La Siria rientra nella Lega Araba, possibili tensioni con l'Iran Cronaca di Giordano Stabile
Testata: La Stampa Data: 11 gennaio 2019 Pagina: 1 Autore: Giordano Stabile Titolo: «La Siria torna nella Lega Araba per isolare i Fratelli Musulmani»

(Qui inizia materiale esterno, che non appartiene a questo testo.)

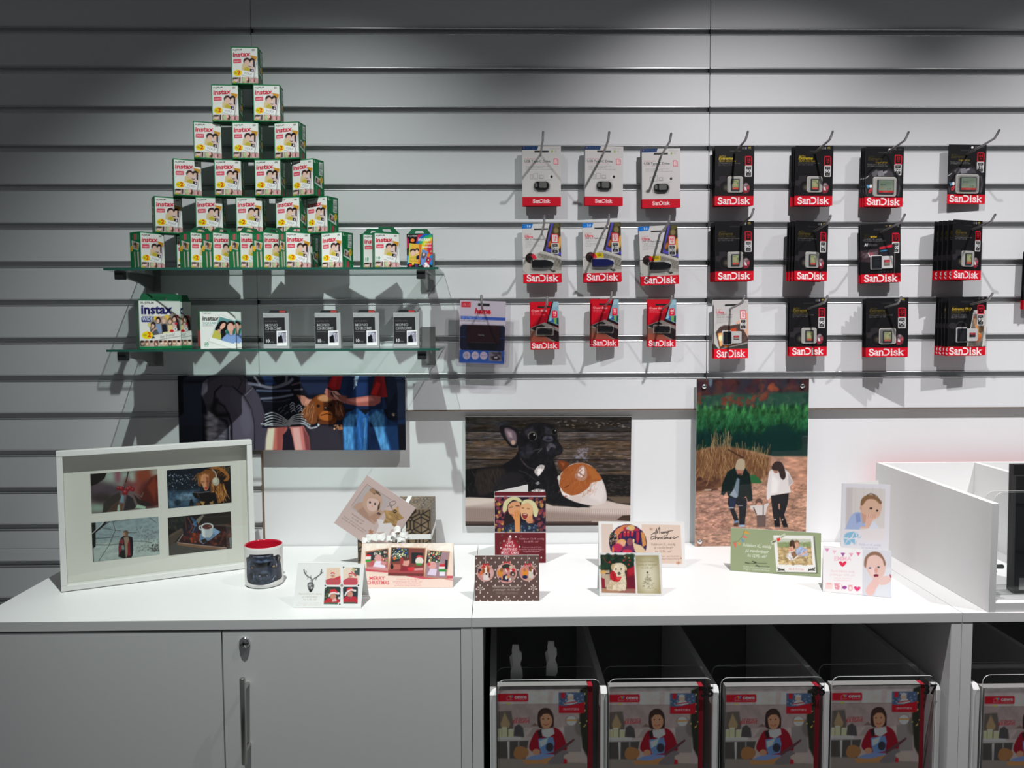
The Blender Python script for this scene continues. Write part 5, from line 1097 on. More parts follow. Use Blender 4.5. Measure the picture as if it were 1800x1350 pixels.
def dogcat_art():
    a = Art(.4450, .2920, 800, ((85, 62), (1545, 62), (1540, 1030), (88, 1032)), '#2e2622', 1.2, 62)
    for y0, y1, c in ((62, 195, '#26221f'), (195, 265, '#453d39'), (265, 445, '#4c3f35'), (445, 520, '#3e342e'), (520, 580, '#41372f'), (580, 800, '#1d1a1a')): a.rect(80, y0, 1550, y1, c)
    a.grain([(80, 62), (1550, 62), (1550, 800), (80, 800)], .55, 130, 12); a.grain([(80, 62), (1550, 62), (1550, 800), (80, 800)], .4, 40, 6); a.grain([(80, 100), (1550, 100), (1550, 560), (80, 560)], .16, 160, 24, mul=False, tint=(.2, .5, 1))
    a.dots(60, (900, 90, 1540, 160), 5, 16, ['#6a6058', '#5c5460', '#8a8078'], 4, .6, .35); a.dots(70, (900, 280, 1540, 540), 6, 22, ['#7c6a54', '#8c8890', '#5a6078', '#8a745c'], 8, .4, .3); a.dots(50, (1060, 340, 1160, 460), 6, 14, ['#9090a4', '#7c7c90'], 6, .5, .6); a.dots(40, (90, 180, 420, 320), 8, 24, ['#5a6078', '#6a5c4c'], 8, .35, .3); a.dots(60, (1340, 590, 1540, 780), 5, 18, ['#4c443a', '#5c5040'], 5, .5, .3)
    for y in (190, 265, 440, 577): a.line([(80, y), (1550, y+4)], 7, '#120f0e', 4)
    # blanket and floor
    a.rect(80, 990, 1550, 1040, '#332826'); a.poly([(80, 780), (350, 755), (700, 800), (860, 855), (1180, 870), (1340, 810), (1420, 830), (1545, 850), (1545, 985), (1200, 1000), (900, 1000), (500, 1000), (80, 990)], '#b4a49c', 8)
    a.poly([(80, 860), (400, 870), (800, 900), (1200, 930), (1545, 940), (1545, 990), (80, 1000)], '#8e7c74', 50); a.poly([(1180, 860), (1300, 800), (1440, 840), (1540, 860), (1540, 930), (1200, 920)], '#c0b0a8', 30); a.poly([(80, 790), (340, 765), (350, 820), (80, 860)], '#c8bab0', 30)
    for x in range(90, 1540, 17): a.line([(x, 880), (x+10, 990)], 6, '#7a6860', 4, .45)
    a.poly([(1320, 770), (1545, 775), (1545, 830), (1420, 830)], '#5a4c40', 16); a.poly([(1420, 980), (1470, 940), (1545, 935), (1545, 990)], '#3c2c22', 8); a.rect(80, 992, 1200, 1004, '#4a3a36', 8)
    # dog
    a.poly([(80, 530), (250, 510), (400, 500), (520, 420), (560, 350), (700, 430), (850, 420), (900, 560), (920, 700), (960, 780), (1180, 855), (1080, 870), (860, 840), (700, 800), (80, 775)], '#121114', 10)
    a.poly([(180, 560), (280, 520), (420, 520), (430, 600), (330, 720), (220, 760), (180, 680)], '#2a2321', 40, 1, .9); a.poly([(330, 740), (360, 640), (450, 560), (560, 560), (620, 650), (600, 760)], '#201e22', 40, 1, .9); a.blades(70, (100, 540, 420, 740), 20, 60, 100, 30, 5, ['#3a322e', '#0a090a', '#463c36'], .5)
    a.poly([(555, 240), (590, 170), (680, 120), (760, 110), (840, 140), (890, 190), (900, 270), (940, 340), (930, 390), (860, 430), (850, 500), (760, 540), (640, 520), (570, 430), (550, 330)], '#161518', 8, 1)
    a.poly([(385, 160), (410, 138), (480, 145), (550, 180), (560, 240), (540, 330), (490, 330), (450, 290), (400, 220)], '#141316', 6, 1); a.poly([(430, 170), (480, 170), (530, 210), (535, 290), (500, 310), (450, 250)], '#6c5a62', 22, 1); a.poly([(450, 190), (490, 200), (500, 250), (470, 240)], '#9c8a90', 20); a.ell(505, 290, 18, 22, '#b09080', 0, 14)
    a.poly([(600, 190), (680, 150), (700, 190), (630, 230)], '#2e2d34', 24); a.poly([(560, 340), (640, 300), (700, 360), (640, 430), (580, 420)], '#26252b', 30); a.poly([(780, 150), (850, 170), (840, 220), (790, 220)], '#2a2a30', 20)
    a.ell(675, 235, 42, 42, '#5c5450', -10, 10); a.ell(676, 236, 33, 33, '#0a0a0c', 0, 4); a.ell(690, 222, 7, 7, '#c8c8cc', 0, 3); a.ell(868, 195, 30, 30, '#3c3836', 0, 8); a.ell(870, 194, 23, 24, '#08080a', 0, 4); a.ell(876, 184, 5, 5, '#b8b8bc', 0, 2)
    a.poly([(765, 255), (790, 232), (840, 235), (860, 262), (840, 285), (790, 280)], '#3c3a44', 8, 1); a.line([(800, 262), (835, 262)], 8, '#0c0c0e', 4); a.line([(640, 260), (700, 275), (740, 310), (720, 350)], 10, '#08080a', 8); a.poly([(790, 310), (850, 285), (920, 330), (935, 380), (880, 400), (800, 390)], '#1e1d22', 20, 1); a.poly([(800, 330), (830, 296), (870, 310), (880, 340), (840, 330), (810, 372)], '#46424a', 8, 1); a.line([(690, 360), (760, 345), (720, 385)], 8, '#3a383e', 6)
    a.line([(570, 430), (640, 510), (760, 540)], 12, '#3a3534', 6, .9, True); a.poly([(695, 540), (740, 490), (780, 495), (775, 530), (735, 585), (710, 580)], '#bcb2b0', 8, 1); a.poly([(700, 650), (730, 635), (745, 655), (720, 670)], '#8a8688', 8); a.poly([(665, 718), (720, 700), (790, 712), (780, 735), (680, 735)], '#b8b0b0', 8); a.grain([(560, 120), (920, 120), (900, 860), (560, 800)], .5, 26)
    a.line([(560, 540), (620, 560), (700, 620)], 10, '#2c2a30', 10); a.blades(60, (600, 560, 880, 800), 20, 50, 250, 40, 5, ['#26252a', '#0a0a0c', '#323138'], .5)
    # cat
    a.poly([(905, 620), (930, 560), (990, 500), (1080, 470), (1180, 490), (1250, 560), (1290, 620), (1325, 720), (1320, 820), (1200, 850), (1060, 820), (960, 770), (920, 700)], '#c8bcb8', 8, 1)
    a.poly([(915, 640), (930, 570), (990, 505), (1090, 472), (1190, 500), (1250, 560), (1285, 620), (1200, 650), (1160, 700), (1080, 750), (1000, 760), (950, 730), (920, 690)], '#98542a', 8, 1)
    a.poly([(900, 470), (925, 445), (1000, 480), (960, 530), (935, 545)], '#6a3418', 8, 1); a.poly([(920, 465), (960, 475), (950, 510)], '#8c4c2c', 10); a.poly([(1050, 600), (1070, 530), (1120, 492), (1155, 540), (1150, 610), (1100, 630)], '#a87c6a', 8, 1); a.poly([(1075, 580), (1095, 530), (1125, 510), (1135, 560), (1110, 600)], '#d8c8c4', 12, 1); a.line([(1085, 560), (1130, 590)], 8, '#5a3c34', 5)
    a.blades(130, (930, 510, 1250, 740), 16, 44, 240, 40, 5, ['#7c3e1a', '#b06a3a', '#8a4a22', '#a45c30'], .6); a.poly([(1140, 480), (1240, 550), (1280, 610), (1200, 620), (1170, 540)], '#a4622e', 20, 0, .8)
    a.poly([(925, 690), (950, 730), (1010, 760), (990, 775), (950, 765), (930, 730)], '#d8ccc8', 8, 1); a.ell(972, 768, 14, 8, '#b0706a', 0, 4); a.poly([(1020, 780), (1090, 770), (1110, 810), (1060, 820)], '#c4b4ae', 14, 1); a.line([(960, 690), (1000, 670)], 7, '#5a2c14', 4); a.ell(910, 605, 14, 22, '#c8c0bc', 0, 8); a.poly([(1200, 650), (1290, 640), (1320, 740), (1280, 820), (1180, 780)], '#dcd2d0', 40, 0, .6)
    return a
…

Riprendiamo dalla STAMPA di oggi, 08/01/2019, a pag. 14, con il titolo "La Siria torna nella Lega Araba per isolare i Fratelli Musulmani" il commento di Giordano Stabile.
Giordano Stabile
Lottare sia contro l’estremismo sunnita che contro l’espansionismo sciita iraniano. Il piano di Trump-Pompeo per il Medio Oriente potrebbe realizzarsi attraverso una via che Washington non aveva immaginato. E cioè il rientro della Siria nella Lega Araba, l’abbraccio delle «nazioni sorelle», comprese le monarchie del Golfo, a Bashar al-Assad. I movimenti sono cominciati lo scorso autunno. A ottobre all’Onu c’era stato il saluto caloroso fra il primo ministro siriano Walid al-Muallem e il ministro degli Esteri del Bahrein Khalid bin Ahmed al-Khalifa. Erano seguite le voci della riapertura dell’ambasciata degli Emirati Arabi a Damasco, a prima vista impensabile. Ha riaperto il 27 dicembre. Poi le dichiarazioni del presidente Abdel Fatah al-Sisi, che si era schierato con «le forze armate siriane» nella lotta «contro il terrorismo».
Bashar al Assad con l'alleato Vladimir Putin
Ora siamo al dunque. Due giorni fa la Lega Araba ha approvato in via preliminare una proposta di Iraq-Giordania-Libano per il ritorno della Siria nell’organizzazione. I media libanesi filo-Hezbollah danno per scontata la presenza di Assad al vertice della Lega sull’economia e il commercio, previsto dal 19 al 22 gennaio a Beirut. L’altro appuntamento è la riunione al Cairo a metà febbraio. Anche l’Arabia Saudita è pronta al grande passo, dopo il siluramento del ministro degli Esteri Adel al-Jubeir, sostituito dal più morbido Ibrahim al-Assaf. Lo scorsa settimana il capo dei Servizi siriani Ali Mamluk, per alcuni l’uomo più potente a Damasco dopo il raiss, è stato a Riad per incontrare il principe ereditario Mohammed bin Salman. Le monarchie del Golfo hanno appoggiato per otto anni la rivolta sunnita anti-Assad, con miliardi di dollari, armi e «volontari» che mischiava lotta alla dittatura e guerra santa. Adesso è il tempo della realpolitik. Le guerre civili derivate dalla Primavera araba hanno creato un esercito di jihadisti che minaccia gli stessi sovrani seduti su montagne di petrodollari. La spaccatura fra sunniti e sciiti è stata sostituita da quella fra gli Stati che ancora sostengono i Fratelli musulmani, in sostanza Qatar e Turchia, e i regimi che puntano su una modernizzazione tecnocratica «laica» e che vanno dal Marocco, all’Egitto, alla stessa Arabia Saudita. Assad, come già il padre Hafez, è nemico implacabile della Fratellanza, e in quanto tale è nell’asse.
Resta il problema dei rapporti della Siria con l’Iran. Anche Teheran è contro l’estremismo sunnita, è intervenuta con i suoi Pasdaran e milizie sciite contro Isis, Al Qaeda e gruppi jihadisti vari. Ma è anche il principale rivale dell’Arabia Saudita e in questa funzione ha rapporti sempre più stretti con la Turchia e lo stesso Qatar. Riad, Il Cairo, Abu Dhabi pensano però che un ritorno di Assad tra i fratelli arabi potrebbe allentare la sua dipendenza dagli iraniani. Anche perché ha bisogno dei finanziamenti dal Golfo per ricostruire il Paese. E in fondo è più un nazionalista arabo che uno sciita.